Point V: “Seriousness of the Offense”

In Point V, Kaczynski asserts that the trial court erred in granting the Board's Motion for Judgment on the Pleadings in that the Board's denial of parole based upon the “seriousness of the offense” could be used multiple times as a reason to deny him parole, thereby precluding him from ever being paroled, regardless of his institutional conduct. Kaczynski ignores the Board's finding that “[r]elease at this time would depreciate the seriousness of the present offense based on ․ circumstances surrounding the present offense.” (Emphasis added.) Section 217.690 gives the Board “almost unlimited discretion” in making parole decisions. Cavallaro, 908 S.W.2d at 135. While nothing in section 217.690 .1 guarantees parole eligibility, the Board has discretion to determine whether release in the future would be appropriate, taking into consideration the seriousness of the crimes committed. “A prisoner has no constitutional or inherent right to be conditionally released before the expiration of a valid sentence.” Fults v. Mo. Bd. of Prob. & Parole, 857 S.W.2d 388, 392 (Mo.App.W.D.1993). The seriousness of the offense is a valid reason for the Board to deny parole. Cole, 947 S.W.2d at 125. Furthermore, it is a legitimate governmental purpose to require prisoners who commit more serious crimes to serve more time in prison. Cooper, 866 S.W.2d at 137. The denial of parole to Kaczynski based on the seriousness of his crimes is rationally related to this purpose. Id.

Point V is denied.

Conclusion

Taking the facts alleged by Kaczynski's Petition as true, the Board is entitled to judgment as a matter of law. Thus, the trial court's judgment granting the Board's Motion for Judgment on the Pleadings is affirmed.

FOOTNOTES

1.  On appellate review of the trial court's grant of motion for judgment on the pleadings, we take the facts alleged in the opposing party's petition as true. Dykes v. Mo. Dep't of Corr., 325 S.W.3d 556, 558 (Mo.App.W.D.2010).
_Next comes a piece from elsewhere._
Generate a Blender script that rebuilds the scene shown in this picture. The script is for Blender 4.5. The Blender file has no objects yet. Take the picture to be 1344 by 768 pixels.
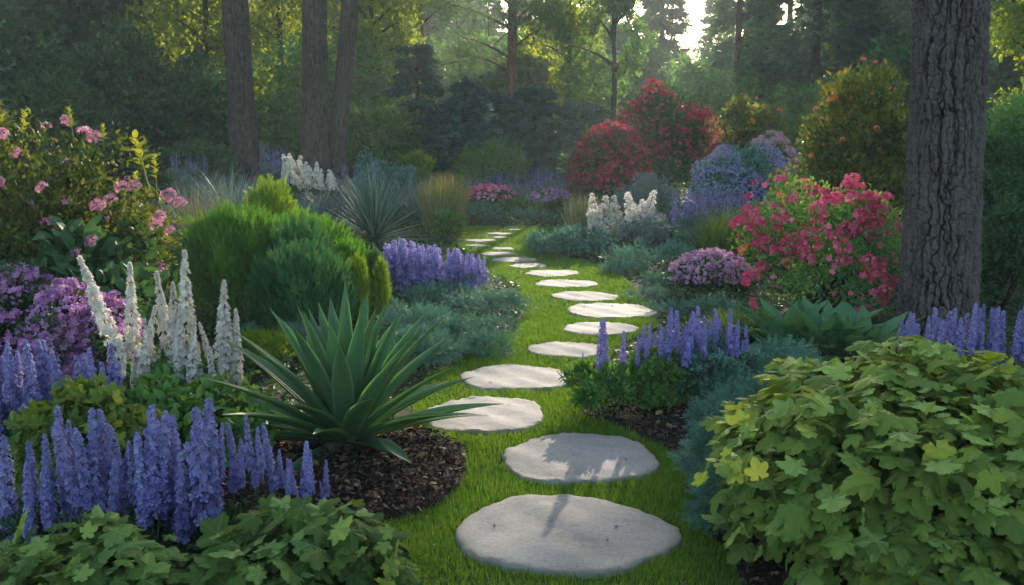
import bpy, math, zlib
import numpy as np
from mathutils import Vector, Matrix

sc = bpy.context.scene
COL = sc.collection
rng = np.random.default_rng(11)
R = math.radians

# ------------------------------------------------------------------ camera, sky, sun, exposure
F = 1200.0; PITCH = R(8.95); CAMZ = 1.6
cam_d = bpy.data.cameras.new('camera'); cam = bpy.data.objects.new('camera', cam_d); COL.objects.link(cam)
cam_d.sensor_width = 36; cam_d.lens = 36 * F / 1344; cam_d.clip_end = 3000; cam_d.clip_start = 0.05
cam.location = (0, 0, CAMZ); cam.rotation_euler = (R(90) - PITCH, 0, 0)
sc.camera = cam

SUN_AZ, SUN_EL = R(13), R(18)          # azimuth from +Y towards +X
w = bpy.data.worlds.new('World'); sc.world = w; w.use_nodes = True
nt = w.node_tree; bg = nt.nodes['Background']
sky = nt.nodes.new('ShaderNodeTexSky'); sky.sky_type = 'NISHITA'; sky.sun_disc = False
sky.sun_elevation = SUN_EL; sky.sun_rotation = SUN_AZ
sky.air_density = 1.0; sky.dust_density = 2.0; sky.ozone_density = 1.0
wm = nt.nodes.new('ShaderNodeMix'); wm.data_type = 'RGBA'; wm.blend_type = 'MULTIPLY'; wm.inputs[0].default_value = 1
wm.inputs[7].default_value = (1.03, 1.0, 0.95, 1)                       # hazy morning air: a little warmer than the clear model sky
nt.links.new(sky.outputs[0], wm.inputs[6]); nt.links.new(wm.outputs[2], bg.inputs[0]); bg.inputs[1].default_value = 0.15
sl = bpy.data.lights.new('sun', 'SUN'); sl.energy = 3.9; sl.angle = R(0.6); sl.color = (1.0, 0.87, 0.70)
so = bpy.data.objects.new('sun', sl); COL.objects.link(so); so.location = (10, 40, 30)
SUND = Vector((math.sin(SUN_AZ) * math.cos(SUN_EL), math.cos(SUN_AZ) * math.cos(SUN_EL), math.sin(SUN_EL)))
so.rotation_euler = SUND.to_track_quat('Z', 'Y').to_euler()
sc.view_settings.view_transform = 'Standard'; sc.view_settings.look = 'None'
sc.view_settings.exposure = 1.85; sc.view_settings.gamma = 1; sc.view_settings.use_curve_mapping = False
try:
    sc.render.engine = 'CYCLES'
    sc.cycles.use_denoising = True; sc.cycles.max_bounces = 8; sc.cycles.transparent_max_bounces = 4
    sc.cycles.diffuse_bounces = 4; sc.cycles.transmission_bounces = 4; sc.cycles.volume_bounces = 0
    sc.cycles.sample_clamp_indirect = 4.0; sc.cycles.caustics_reflective = False; sc.cycles.caustics_refractive = False
except Exception:
    pass
HAZE_DENSITY = 0.0017

# ------------------------------------------------------------------ maths helpers
def H(x, y):
    """height of the terrain"""
    x = np.asarray(x, float); y = np.asarray(y, float)
    t = np.clip((y - 14.5) / 13, 0, 1); t = t * t * (3 - 2 * t)
    t2 = np.clip((y - 26) / 40, 0, 1)
    left = np.clip((-x - 1) / 5, 0, 1)
    return 0.55 * t + 1.0 * t2 + 0.25 * left * t + 0.03 * np.sin(x * .7 + 1) * np.sin(y * .31) * np.clip((y - 6) / 6, 0, 1)

def depth(Y, z): return Y * math.cos(PITCH) + (CAMZ - z) * math.sin(PITCH)
def PX(px, Y, z=0.0): return (px - 672) / F * depth(Y, z)
def PZ(py, Y): return CAMZ - Y * math.tan(PITCH + math.atan((py - 384) / F))
def GND(px, py):
    """terrain point under a direction of view"""
    a = PITCH + math.atan((py - 384) / F); z = 0.0
    for _ in range(20):
        Y = (CAMZ - z) / math.tan(a); X = PX(px, Y, z); z = float(H(X, Y))
    return X, Y, z

def norm(a): return a / np.maximum(np.linalg.norm(a, axis=-1, keepdims=True), 1e-9)
def frames(d, n):
    d = norm(d); x = norm(np.cross(d, n)); z = np.cross(x, d)
    return np.stack([x, d, z], axis=-1)
def rdir(n): return norm(rng.normal(size=(n, 3)))

# ------------------------------------------------------------------ mesh collecting
class Geo:
    def __init__(s): s.V = []; s.F = []; s.var = []; s.uv = []; s.n = 0
    def add(s, V, faces, mat=0, var=None, uv=None):
        V = np.asarray(V, float).reshape(-1, 3); n = len(V)
        if not isinstance(faces, list): faces = [faces]
        for f in faces:
            f = np.asarray(f, np.int64)
            if f.size: s.F.append((f + s.n, mat))
        s.V.append(V)
        s.var.append(np.full(n, 0.5) if var is None else np.broadcast_to(np.asarray(var, float), (n,)))
        s.uv.append(np.zeros((n, 2)) if uv is None else np.asarray(uv, float))
        s.n += n
    def scatter(s, T, pos, rot, scale, mat=0, var=None):
        N = len(pos)
        if N == 0: return
        scale = np.asarray(scale, float)
        if scale.ndim == 0: scale = np.full(N, float(scale))
        if scale.ndim == 1: scale = np.repeat(scale[:, None], 3, 1)
        tv = T['V'][None] * scale[:, None, :]
        V = pos[:, None, :] + np.einsum('nij,nkj->nki', rot, tv)
        k = len(T['V']); off = (np.arange(N) * k)[:, None, None]
        fs = [(np.asarray(f)[None] + off).reshape(-1, len(f[0])) for f in T['F']]
        if var is None: var = rng.random(N)
        s.add(V.reshape(-1, 3), fs, mat, np.repeat(var, k), np.tile(T['uv'], (N, 1)))
    def mesh(s, name, mats, smooth=False):
        V = np.concatenate(s.V); me = bpy.data.meshes.new(name)
        tot = [np.full(len(f), f.shape[1]) for f, _ in s.F]
        loops = np.concatenate([f.ravel() for f, _ in s.F]); tot = np.concatenate(tot)
        start = np.concatenate([[0], np.cumsum(tot)[:-1]])
        me.vertices.add(len(V)); me.vertices.foreach_set('co', V.astype(np.float32).ravel())
        me.loops.add(len(loops)); me.loops.foreach_set('vertex_index', loops.astype(np.int32))
        me.polygons.add(len(tot)); me.polygons.foreach_set('loop_start', start.astype(np.int32))
        me.polygons.foreach_set('loop_total', tot.astype(np.int32))
        mi = np.concatenate([np.full(len(f), m) for f, m in s.F])
        me.polygons.foreach_set('material_index', mi.astype(np.int32))
        me.polygons.foreach_set('use_smooth', np.full(len(tot), bool(smooth)))
        a = me.attributes.new('var', 'FLOAT', 'POINT'); a.data.foreach_set('value', np.concatenate(s.var).astype(np.float32))
        u = me.attributes.new('lp', 'FLOAT2', 'POINT'); u.data.foreach_set('vector', np.concatenate(s.uv).astype(np.float32).ravel())
        for m in (mats if isinstance(mats, (list, tuple)) else [mats]): me.materials.append(m)
        me.update(calc_edges=True)
        return me

def tmpl(V, *F):
    V = np.asarray(V, float); return dict(V=V, F=[np.asarray(f) for f in F], uv=V[:, :2].copy())

T_LEAF = tmpl([(0,0,0), (-.26,.42,.07), (.26,.42,.07), (0,1,-.12), (0,.45,0)], [(0,4,3,1), (0,2,3,4)])
T_NARROW = tmpl([(0,0,0), (-.1,.45,.03), (.1,.45,.03), (0,1,-.1), (0,.45,0)], [(0,4,3,1), (0,2,3,4)])
T_DIAM = tmpl([(0,0,0), (-.3,.5,.05), (0,1,-.05), (.3,.5,.05)], [(0,3,2,1)])
def _spray(n, spread, width):
    V = [(-.02,0,0), (.02,0,0), (0,1,-.08)]; T = [(0,1,2)]
    for i in range(n):
        t = .08 + .82 * i / max(n - 1, 1); l = .42 * (1 - .55 * t)
        for s in (-1, 1):
            k = len(V); y1 = t + l * math.cos(spread); x1 = s * l * math.sin(spread)
            V += [(0, t - width, 0), (0, t + width, 0), (x1, y1, .08 * (i % 3 - 1))]; T.append((k, k + 1, k + 2))
    return tmpl(V, T)
T_SPRAY = _spray(5, R(52), .05)
T_FINE = _spray(7, R(40), .045)
T_PLUME = _spray(6, R(28), .07)
T_FROND = _spray(5, R(50), .12)
def _tuft():
    V = []; T = []
    for i in range(7):
        a = i * 2.4; e = .35 + .5 * ((i * 37) % 10) / 10
        d = np.array([math.cos(a) * math.cos(e), math.sin(e) * 1.0 + .1, math.sin(a) * math.cos(e)]); p = np.array([-math.sin(a), 0, math.cos(a)]) * .07
        k = len(V); V += [tuple(p * 1), tuple(-p), tuple(d)]; T.append((k, k + 1, k + 2))
    return tmpl(V, T)
T_TUFT = _tuft()
def _floret(np_=5, w=.34, cup=.25):
    V = []; Q = []
    for i in range(np_):
        a = i * 2 * math.pi / np_; c, s = math.cos(a), math.sin(a)
        k = len(V)
        for x, y, z in ((0, 0, -.1), (-w, .6, cup * .6), (0, 1, cup), (w, .6, cup * .6)):
            V.append((c * x - s * y, s * x + c * y, z))
        Q.append((k, k + 3, k + 2, k + 1))
    return tmpl(V, Q)
T_FLORET = _floret()
T_FLOR4 = _floret(4, .4, .3)
def _maple(droop=.24, curl=.0, fold=.07, sd=0):
    # broad lobed, toothed leaf, cupped between its veins
    q = np.random.default_rng(sd); lobes = [(0, 1.08), (-54, .90), (54, .90), (-112, .64), (112, .64)]
    ang = np.linspace(-166, 166, 67); rad = np.zeros(67)
    for c, r in lobes: rad = np.maximum(rad, r * (1 + q.normal(0, .05)) * (1 - .46 * (np.abs(ang - c - q.normal(0, 3)) / 33) ** 1.35))
    rad = np.maximum(rad, .40) * (1 + .045 * np.where(np.arange(67) % 2, 1, -1) * (np.arange(67) % 6 != 0)); rad[0] = rad[-1] = .12
    V = [(0, 0, 0)]; uv = [(0, 0)]
    for k in (.35, .7, 1.0):
        for a, r in zip(np.radians(ang), rad * k):
            x, y = r * math.sin(a), r * math.cos(a)
            V.append((x, y, -droop * r * r + fold * r * math.cos(a / R(54) * 2 * math.pi) + curl * x * abs(x) + .5 * curl * y * x)); uv.append((x, y))
    n = 67; T = [(0, 1 + i + 1, 1 + i) for i in range(n - 1)]
    Q = [(1 + k * n + i, 1 + k * n + i + 1, 1 + (k + 1) * n + i + 1, 1 + (k + 1) * n + i) for k in (0, 1) for i in range(n - 1)]
    V = np.array(V); V[:, 1] += .22
    d = tmpl(V * .72, T, Q); d['uv'] = np.array(uv); return d
T_MAPLES = [_maple(.20, .05, .05, 1), _maple(.38, -.15, .08, 2), _maple(.55, .2, .06, 3), _maple(.10, -.05, .09, 4)]
T_MAPLE = T_MAPLES[0]
def _ovate():
    V = []; Q = []
    n = 6
    for i in range(n + 1):
        t = i / n; wd = .30 * math.sin(math.pi * min(1, t * .93 + .07)) ** .8
        if i == n: wd = .004
        for x in (-1, 0, 1): V.append((x * wd, t, .10 * abs(x) * (1 - t) + .1 * math.sin(t * 3) - .22 * t * t))
    for i in range(n):
        for j in range(2): a = i * 3 + j; Q.append((a, a + 1, a + 4, a + 3))
    d = tmpl(V, Q); return d
T_OVATE = _ovate()

def tube(g, pts, rad, seg=8, mat=0, var=.5):
    pts = np.asarray(pts, float); n = len(pts); rad = np.broadcast_to(np.asarray(rad, float), (n,))
    t = norm(np.gradient(pts, axis=0)); ref = np.array([1., 0, 0]) if abs(t[0][2]) > .7 else np.array([0, 0, 1.])
    u = norm(np.cross(t, ref)); v = np.cross(t, u)
    a = np.linspace(0, 2 * math.pi, seg, endpoint=False)
    V = pts[:, None] + rad[:, None, None] * (np.cos(a)[None, :, None] * u[:, None] + np.sin(a)[None, :, None] * v[:, None])
    i = np.arange(n - 1)[:, None] * seg; j = np.arange(seg)[None]; j2 = (j + 1) % seg
    Fq = np.stack([i + j, i + j2, i + seg + j2, i + seg + j], -1).reshape(-1, 4)
    uv = np.stack([np.tile(a / 6.283, n), np.repeat(np.linspace(0, 1, n), seg)], 1)
    g.add(V.reshape(-1, 3), Fq, mat, var, uv)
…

2.  Section 217.690 reads in relevant part:1. When in its opinion there is reasonable probability that an offender of a correctional center can be released without detriment to the community or to himself, the board may in its discretion release or parole such person except as otherwise prohibited by law․2․ A parole shall be ordered only for the best interest of society not as an award of clemency; it shall not be considered a reduction of sentence or a pardon. An offender shall be placed on parole only when the board believes that he is able and willing to fulfill the obligations of a law-abiding citizen.
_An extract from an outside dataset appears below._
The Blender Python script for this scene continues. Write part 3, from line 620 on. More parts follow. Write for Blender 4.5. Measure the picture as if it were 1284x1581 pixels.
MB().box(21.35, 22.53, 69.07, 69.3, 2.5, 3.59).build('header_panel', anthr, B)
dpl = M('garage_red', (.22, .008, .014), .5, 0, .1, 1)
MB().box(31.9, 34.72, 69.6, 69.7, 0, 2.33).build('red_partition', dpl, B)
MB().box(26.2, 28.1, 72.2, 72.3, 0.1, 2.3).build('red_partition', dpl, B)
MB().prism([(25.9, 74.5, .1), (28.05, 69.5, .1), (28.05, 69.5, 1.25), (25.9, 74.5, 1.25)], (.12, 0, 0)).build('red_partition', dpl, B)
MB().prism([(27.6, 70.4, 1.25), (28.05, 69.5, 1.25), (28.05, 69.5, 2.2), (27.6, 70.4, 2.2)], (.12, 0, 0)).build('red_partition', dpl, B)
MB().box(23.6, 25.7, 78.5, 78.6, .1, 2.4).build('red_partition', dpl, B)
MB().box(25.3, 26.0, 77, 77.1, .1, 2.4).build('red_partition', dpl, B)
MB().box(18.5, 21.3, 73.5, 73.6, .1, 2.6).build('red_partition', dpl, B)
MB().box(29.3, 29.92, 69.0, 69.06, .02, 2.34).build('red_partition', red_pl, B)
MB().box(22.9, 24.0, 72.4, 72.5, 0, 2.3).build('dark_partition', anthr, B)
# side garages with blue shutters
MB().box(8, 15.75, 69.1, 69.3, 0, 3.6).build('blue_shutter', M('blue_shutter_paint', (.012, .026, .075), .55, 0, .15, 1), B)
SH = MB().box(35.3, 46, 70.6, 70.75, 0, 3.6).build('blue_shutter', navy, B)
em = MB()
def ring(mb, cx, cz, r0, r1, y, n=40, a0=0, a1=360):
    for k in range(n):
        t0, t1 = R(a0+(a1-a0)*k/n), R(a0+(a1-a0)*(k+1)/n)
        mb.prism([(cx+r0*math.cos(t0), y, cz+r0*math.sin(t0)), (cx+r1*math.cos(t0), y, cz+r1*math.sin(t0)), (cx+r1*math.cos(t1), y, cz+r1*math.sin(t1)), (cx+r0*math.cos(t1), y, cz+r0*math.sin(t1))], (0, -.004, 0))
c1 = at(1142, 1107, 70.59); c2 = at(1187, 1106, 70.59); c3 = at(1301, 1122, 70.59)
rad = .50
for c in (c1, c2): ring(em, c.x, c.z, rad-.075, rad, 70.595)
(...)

3.  “Currently, the more descriptive term ‘issue preclusion’ is often used in lieu of ‘collateral estoppel.’ “ Yeager v. United States, 129 S.Ct. 2360, 2367 n. 4 (2009).
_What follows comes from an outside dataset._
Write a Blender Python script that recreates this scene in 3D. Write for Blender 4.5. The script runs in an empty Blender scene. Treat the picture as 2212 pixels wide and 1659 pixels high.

4.  Since the decision to abolish the Parole Commission in the Comprehensive Crime Control Act of 1984, Congress has given the Parole Commission ongoing responsibilities for: (1) making prison-term decisions in foreign transfer treaty cases for offenses committed on or after November 1, 1987 (Anti–Drug Abuse Act of 1988); (2) state defendants accepted into the U.S. Marshals Service Witness Protection Program (Anti–Drug Abuse Act of 1988); (3) all remaining indeterminate sentence D.C.Code felony offenders and all new-law D.C.Code determinate sentence felony offenders released on supervised release (National Capital Revitalization and Self–Government Improvement Act of 1997); (4) the remaining “old-law” indeterminate sentence federal offenders in prison or under supervision; and (5) military code offenders serving sentences in Bureau of Prisons institutions. Peter B. Hoffman, History of the Federal Parole System (http://www.justice.gov/uspc/history.htm).

MARK D. PFEIFFER, Judge.

JAMES M. SMART, JR., Presiding Judge, and CYNTHIA L. MARTIN, Judge, concur.